Como el río que, sin apuro, encuentra su cauce entre rocas antiguas, así llegaste tú: sin ruido, sin alarde, sin la urgencia de los amores que se anuncian a gritos. Fue un susurro, una caricia inadvertida que atravesó mis barreras sin resistencia, porque no había muros, solo puertas abiertas esperando ser cruzadas.
Primero fue tu risa, esa melodía que se filtró entre las grietas de mis días apagados y los encendió de luz sin que yo lo notara. Luego, la forma en que decías mi nombre, como si lo descubrieras por primera vez, con la delicadeza de quien sostiene algo frágil y sagrado. Tus manos llegaron después, también sin prisa, dibujando caminos invisibles sobre mi piel, revelando territorios que no conocía pero que, de algún modo, me pertenecían.
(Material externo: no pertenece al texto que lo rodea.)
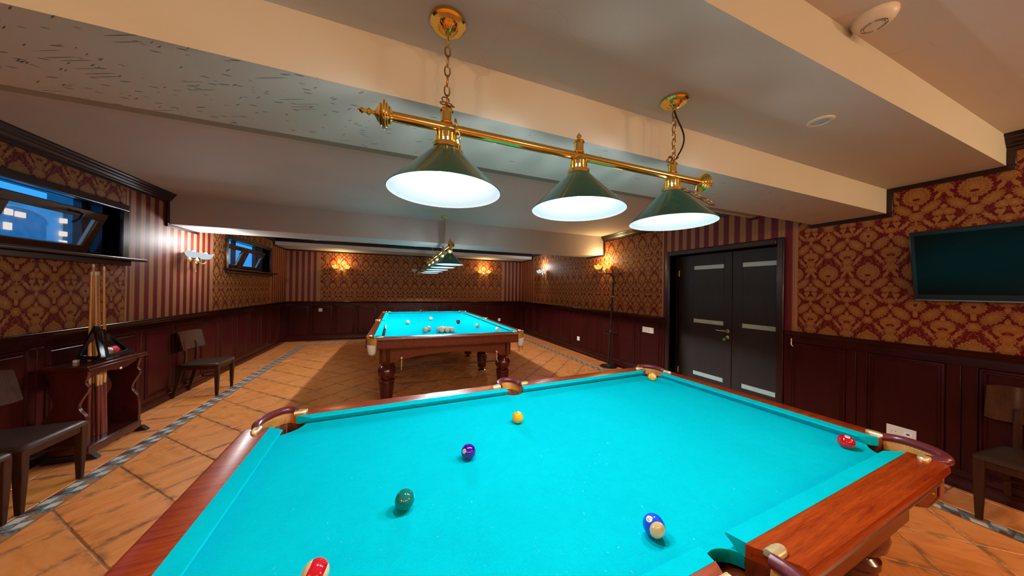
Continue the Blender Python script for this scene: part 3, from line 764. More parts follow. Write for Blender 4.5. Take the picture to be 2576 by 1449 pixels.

No hubo lucha, solo aceptación. No hubo irrupción, sino bienvenida. Entraste en mi corazón como entra la primavera en los campos: sin romper nada, sin exigir, solo con la certeza serena de lo que está destinado a florecer. Cada latido empezó a hablar tu idioma sin dejar de ser mío, cada respiro llevaba tu eco como un secreto compartido.
Ahora vives en mis pausas, acompañas mis vacíos, y cuando la noche se vuelve demasiado inmensa para mi cuerpo, tu recuerdo se despliega en mi interior como un refugio cálido. Entraste con calma en mi corazón, y ahora no distingo tus límites de los míos, porque el amor auténtico no divide, solo une en la armonía perfecta de dos almas que aprendieron a latir juntas.